Five of the textiles leached between 0.01 and 0.06% of their total TiO2 during the first cycle, producing effluent concentrations of less than 0.7 mg/L, barely exceeding detection limits. Four of those textiles continued to leach barely detectable amounts during additional washings. The low leaching for those four textiles is likely due to their TiO2 being incorporated directly into the fabric, Nowack says.
However, the sixth textile, a polyester-wool mix, had a surface coating of TiO2, which Nowack thinks is a rare method of adding the chemical to clothing. That textile lost about 20% of its TiO2 over the course of 10 washings, leading to a concentration of 4.7 mg/L in the washing fluids and 0.64 mg/L in the rinse water. A textile composed of cellulose, cotton, and elastane, which lost very little of its embedded TiO2 in the first wash, also leached 20% of its TiO2 over 10 washes, but Nowack can’t explain why.

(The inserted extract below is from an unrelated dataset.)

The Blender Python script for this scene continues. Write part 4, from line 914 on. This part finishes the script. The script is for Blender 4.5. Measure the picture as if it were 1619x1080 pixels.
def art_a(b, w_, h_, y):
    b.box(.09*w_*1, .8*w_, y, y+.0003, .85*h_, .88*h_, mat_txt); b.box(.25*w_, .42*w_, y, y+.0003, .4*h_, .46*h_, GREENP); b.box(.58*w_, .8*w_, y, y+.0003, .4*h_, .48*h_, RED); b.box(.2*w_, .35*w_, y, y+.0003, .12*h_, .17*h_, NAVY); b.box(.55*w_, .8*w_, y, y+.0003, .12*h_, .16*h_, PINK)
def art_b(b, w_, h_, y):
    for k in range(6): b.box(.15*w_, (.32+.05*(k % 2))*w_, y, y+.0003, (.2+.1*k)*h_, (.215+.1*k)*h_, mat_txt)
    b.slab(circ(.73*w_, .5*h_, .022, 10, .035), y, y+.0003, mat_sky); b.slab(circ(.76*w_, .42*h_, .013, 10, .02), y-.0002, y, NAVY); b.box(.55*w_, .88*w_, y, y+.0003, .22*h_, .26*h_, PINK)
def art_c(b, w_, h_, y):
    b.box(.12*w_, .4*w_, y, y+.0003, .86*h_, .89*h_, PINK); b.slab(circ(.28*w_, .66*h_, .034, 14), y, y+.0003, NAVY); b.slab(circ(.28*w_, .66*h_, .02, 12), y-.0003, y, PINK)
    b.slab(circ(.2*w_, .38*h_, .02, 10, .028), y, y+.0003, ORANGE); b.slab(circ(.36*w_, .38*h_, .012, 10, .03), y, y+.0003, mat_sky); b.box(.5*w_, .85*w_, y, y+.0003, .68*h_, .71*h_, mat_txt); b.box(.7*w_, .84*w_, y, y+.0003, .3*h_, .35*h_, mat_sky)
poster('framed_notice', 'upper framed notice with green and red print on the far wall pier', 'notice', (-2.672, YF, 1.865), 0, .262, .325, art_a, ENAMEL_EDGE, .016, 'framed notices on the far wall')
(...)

Based on their data, the team estimated that the concentration of TiO2 in wastewater from textiles is between 1 and 15 µg/L. Previous studies have estimated wastewater levels of the chemical from food and cosmetics to be on the order of hundreds of micrograms per liter. “Overall, we conclude that textiles don’t comprise an important source of TiO2 to wastewater compared to other sources like food and sunscreen,” Nowack says.